Lumière, l’aventure continue ! de Thierry Frémaux
Lumière, l’aventure continue ! est un voyage au cœur de l’origine du cinéma. À travers une centaine de petits films d’une durée de 50 secondes chacun tournés pour l’essentiel dans les cinq dernières années du XIXè siècle, il met en lumière l’essence du 7è Art tel qu’il a été imaginé par les frères Lumière. Ce film ne se contente pas de retracer l’origine du cinéma, il illustre également le langage poétique et la pratique sociale spectacle cinématographique, tel qu’imaginés par les frères Lumière. Il n’est pas question ici de perfection technique, mais d’une vérité brute et vibrante du monde capturée pour la première fois.
Les Lumière, ces grands bourgeois possédant des demeures de rêve à Lyon et à La Ciotat, ont cette particularité fascinante : ils choisissent de sortir de leurs élégantes résidences pour filmer la vie réelle et vibrante de l’époque. Ils s’intéressent au mouvement de la mer, à la rivière, à la rue, mais surtout aux gens : ceux qui travaillent, les enfants, les passants, et leurs conciliabules mystérieux. Ils filment la vie dans toute sa simplicité, la mettant souvent en scène car il faut tout montrer en 50 secondes, mais sans chercher à la sublimer : elle en tire une dignité intemporelle. Et c’est là que réside la magie des frères : ils inventent des mouvements d’appareil qui, plus de 130 ans plus tard, continuent de faire la beauté du cinéma. Le travelling, la caméra subjective qui se place là où nous ne pourrions jamais aller, le gros plan, la vue en plongée, le plan fixe idéalement cadré qui laisse l’image se transformer toute seule comme ce magnifique régiment de cavaliers arrivant du lointain : toutes ces techniques fondamentales sont nées avec Lumière et continuent à nourrir la pratique cinématographique contemporaine.

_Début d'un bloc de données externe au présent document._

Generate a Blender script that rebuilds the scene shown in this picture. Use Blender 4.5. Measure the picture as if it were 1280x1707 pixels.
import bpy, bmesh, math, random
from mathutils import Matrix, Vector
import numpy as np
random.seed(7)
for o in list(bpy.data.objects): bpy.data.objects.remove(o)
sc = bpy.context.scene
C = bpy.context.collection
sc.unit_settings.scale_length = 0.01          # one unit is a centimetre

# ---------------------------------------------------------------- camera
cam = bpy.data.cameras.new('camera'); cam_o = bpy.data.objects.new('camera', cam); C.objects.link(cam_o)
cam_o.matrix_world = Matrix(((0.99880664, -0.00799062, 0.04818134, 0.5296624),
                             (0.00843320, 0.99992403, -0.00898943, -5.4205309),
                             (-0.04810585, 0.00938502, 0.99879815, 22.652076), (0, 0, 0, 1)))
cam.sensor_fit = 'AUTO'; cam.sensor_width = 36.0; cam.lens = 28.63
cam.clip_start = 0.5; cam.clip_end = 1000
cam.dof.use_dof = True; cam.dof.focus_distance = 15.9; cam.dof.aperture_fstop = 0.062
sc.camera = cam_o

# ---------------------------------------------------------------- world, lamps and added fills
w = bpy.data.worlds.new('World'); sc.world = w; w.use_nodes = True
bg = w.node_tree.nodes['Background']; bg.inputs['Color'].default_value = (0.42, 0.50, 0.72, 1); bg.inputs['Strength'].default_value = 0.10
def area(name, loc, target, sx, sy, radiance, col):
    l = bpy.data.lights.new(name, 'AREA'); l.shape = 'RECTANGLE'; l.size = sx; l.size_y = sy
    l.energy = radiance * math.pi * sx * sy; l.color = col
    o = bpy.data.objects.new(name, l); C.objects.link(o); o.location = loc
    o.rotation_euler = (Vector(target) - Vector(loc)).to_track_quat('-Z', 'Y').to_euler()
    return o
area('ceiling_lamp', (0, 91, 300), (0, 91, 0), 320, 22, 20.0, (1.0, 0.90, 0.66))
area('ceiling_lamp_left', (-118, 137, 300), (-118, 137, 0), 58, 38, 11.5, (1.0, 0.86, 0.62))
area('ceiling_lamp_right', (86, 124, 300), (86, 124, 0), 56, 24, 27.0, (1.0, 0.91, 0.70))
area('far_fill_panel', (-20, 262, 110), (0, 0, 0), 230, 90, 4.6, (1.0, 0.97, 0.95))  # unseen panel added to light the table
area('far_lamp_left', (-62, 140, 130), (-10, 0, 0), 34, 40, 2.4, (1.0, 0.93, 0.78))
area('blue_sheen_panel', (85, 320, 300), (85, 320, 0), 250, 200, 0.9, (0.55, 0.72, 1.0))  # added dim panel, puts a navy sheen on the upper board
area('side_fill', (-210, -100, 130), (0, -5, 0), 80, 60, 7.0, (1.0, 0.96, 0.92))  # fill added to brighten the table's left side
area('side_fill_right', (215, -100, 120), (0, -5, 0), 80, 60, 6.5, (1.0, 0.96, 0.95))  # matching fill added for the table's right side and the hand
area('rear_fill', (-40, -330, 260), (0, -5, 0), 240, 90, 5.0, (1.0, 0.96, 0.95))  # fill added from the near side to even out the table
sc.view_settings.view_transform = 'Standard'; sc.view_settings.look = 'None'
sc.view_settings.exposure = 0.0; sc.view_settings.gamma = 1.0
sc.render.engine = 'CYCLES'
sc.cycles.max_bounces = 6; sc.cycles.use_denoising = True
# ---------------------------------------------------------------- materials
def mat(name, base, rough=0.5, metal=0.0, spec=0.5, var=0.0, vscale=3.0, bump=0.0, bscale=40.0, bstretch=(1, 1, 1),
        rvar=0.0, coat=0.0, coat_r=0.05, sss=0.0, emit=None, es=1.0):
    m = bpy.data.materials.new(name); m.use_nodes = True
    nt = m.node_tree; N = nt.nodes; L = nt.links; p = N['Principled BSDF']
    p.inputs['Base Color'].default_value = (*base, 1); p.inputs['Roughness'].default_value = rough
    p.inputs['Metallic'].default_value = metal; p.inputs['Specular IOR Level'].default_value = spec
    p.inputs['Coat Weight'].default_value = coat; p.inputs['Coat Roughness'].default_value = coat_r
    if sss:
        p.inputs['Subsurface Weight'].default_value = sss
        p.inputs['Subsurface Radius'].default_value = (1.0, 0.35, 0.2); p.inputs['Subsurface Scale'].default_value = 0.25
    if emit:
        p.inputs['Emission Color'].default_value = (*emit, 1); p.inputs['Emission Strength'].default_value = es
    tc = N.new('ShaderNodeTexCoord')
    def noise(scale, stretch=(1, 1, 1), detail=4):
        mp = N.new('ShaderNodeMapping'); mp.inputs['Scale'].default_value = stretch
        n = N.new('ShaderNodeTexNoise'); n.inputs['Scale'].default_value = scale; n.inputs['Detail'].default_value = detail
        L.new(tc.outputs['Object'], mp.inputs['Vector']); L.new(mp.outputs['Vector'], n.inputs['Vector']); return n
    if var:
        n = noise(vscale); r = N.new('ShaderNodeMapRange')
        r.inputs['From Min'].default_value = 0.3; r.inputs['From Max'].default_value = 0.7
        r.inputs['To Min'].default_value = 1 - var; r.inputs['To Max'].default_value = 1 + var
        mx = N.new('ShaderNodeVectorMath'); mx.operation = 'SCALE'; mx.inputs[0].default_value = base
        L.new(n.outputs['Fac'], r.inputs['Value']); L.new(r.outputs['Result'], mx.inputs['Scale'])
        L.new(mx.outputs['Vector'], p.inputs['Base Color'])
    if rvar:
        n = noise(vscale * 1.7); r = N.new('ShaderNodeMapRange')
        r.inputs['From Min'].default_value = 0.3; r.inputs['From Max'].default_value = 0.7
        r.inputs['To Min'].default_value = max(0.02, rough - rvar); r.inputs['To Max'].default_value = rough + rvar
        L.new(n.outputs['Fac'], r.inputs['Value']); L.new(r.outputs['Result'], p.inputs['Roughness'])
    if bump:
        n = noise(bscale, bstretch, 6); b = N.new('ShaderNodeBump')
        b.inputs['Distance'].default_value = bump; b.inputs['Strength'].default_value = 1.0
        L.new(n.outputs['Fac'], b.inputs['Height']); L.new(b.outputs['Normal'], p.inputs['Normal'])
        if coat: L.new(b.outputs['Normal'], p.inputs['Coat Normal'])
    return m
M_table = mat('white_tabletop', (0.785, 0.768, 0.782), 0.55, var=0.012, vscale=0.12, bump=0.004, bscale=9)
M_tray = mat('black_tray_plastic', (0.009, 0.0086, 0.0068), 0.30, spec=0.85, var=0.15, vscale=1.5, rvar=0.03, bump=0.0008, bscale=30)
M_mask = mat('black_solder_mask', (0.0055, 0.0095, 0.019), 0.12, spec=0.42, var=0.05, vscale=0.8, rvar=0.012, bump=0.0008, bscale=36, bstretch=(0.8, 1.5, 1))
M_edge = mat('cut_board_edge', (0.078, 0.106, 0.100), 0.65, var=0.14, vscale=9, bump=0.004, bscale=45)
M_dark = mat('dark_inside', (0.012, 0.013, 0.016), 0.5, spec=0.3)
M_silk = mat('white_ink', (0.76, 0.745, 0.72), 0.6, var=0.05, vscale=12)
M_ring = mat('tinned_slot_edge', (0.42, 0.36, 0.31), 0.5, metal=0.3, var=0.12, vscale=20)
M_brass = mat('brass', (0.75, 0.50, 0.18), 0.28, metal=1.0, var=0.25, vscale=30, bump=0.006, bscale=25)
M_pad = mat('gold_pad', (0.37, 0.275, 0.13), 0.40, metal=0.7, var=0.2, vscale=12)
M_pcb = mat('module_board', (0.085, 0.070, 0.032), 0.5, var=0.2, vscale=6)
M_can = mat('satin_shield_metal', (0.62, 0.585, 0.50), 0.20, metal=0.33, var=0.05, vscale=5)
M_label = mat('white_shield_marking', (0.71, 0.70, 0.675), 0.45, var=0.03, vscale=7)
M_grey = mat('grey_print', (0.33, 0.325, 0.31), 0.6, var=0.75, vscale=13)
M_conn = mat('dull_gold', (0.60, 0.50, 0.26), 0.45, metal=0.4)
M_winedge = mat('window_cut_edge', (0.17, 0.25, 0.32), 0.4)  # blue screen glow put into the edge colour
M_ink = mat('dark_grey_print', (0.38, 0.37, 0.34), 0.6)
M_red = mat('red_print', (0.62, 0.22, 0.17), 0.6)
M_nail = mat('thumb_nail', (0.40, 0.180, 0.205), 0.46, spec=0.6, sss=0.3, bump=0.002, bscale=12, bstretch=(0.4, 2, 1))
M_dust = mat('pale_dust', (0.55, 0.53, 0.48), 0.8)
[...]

Elles sont un moyen de nous faire ressentir l’espace, le temps, l’intimité de ce qui est filmé, et de nous rapprocher des gens, des lieux et des moments qui, autrement, nous échapperaient.
Dès le début, la caméra, bien qu’encore inconnue de ceux qui y apparaissent, exerce sur eux une sorte de magnétisme : ces « regards caméra » intempestifs créent une étrange connivence entre nous et des inconnus venus du fond des âges. Le film s’achève sur une tonalité lyrique, nous rappelant que le cinéma, avant d’être une technologie, était un art de capturer la durée, l’instant, et de saisir l’essence des choses dans leur simplicité. Cette contemplation, cette lenteur des plans, forment une poésie visuelle, qui contraste avec la frénésie du monde moderne et l’instantanéité du numérique. Le film nous plonge également dans une époque révolue, en offrant un témoignage de lieux que le temps a effacés. Des villes françaises que nous ne reconnaissons pas, comme Alger – qui n’était française que par une aberration de l’histoire – ou Toulon, dont la silhouette du vieux port a été anéantie par les bombardements de 1943-44, mais aussi la vie d’une famille japonaise qui semble sortie tout droit d’un film d’Ozu. Ces images sont des traces de ce que nous avons perdu et oublié, des fragments d’une mémoire collective aujourd’hui presque disparue. Ce film est une composition originale, qui s’assume en tant que voyage à la fois poétique et pédagogique. Pour le réaliser, il fallait réunir les films tournés il y a 130 ans et les exécuteurs imaginatifs du testament muet des Lumière : Thierry Frémaux, Maelle Arnaud, ainsi que toute l’équipe de l’Institut Lumière à Lyon.
Antoine Sire
Film documentaire de Thierry Frémaux (2025). 1h44.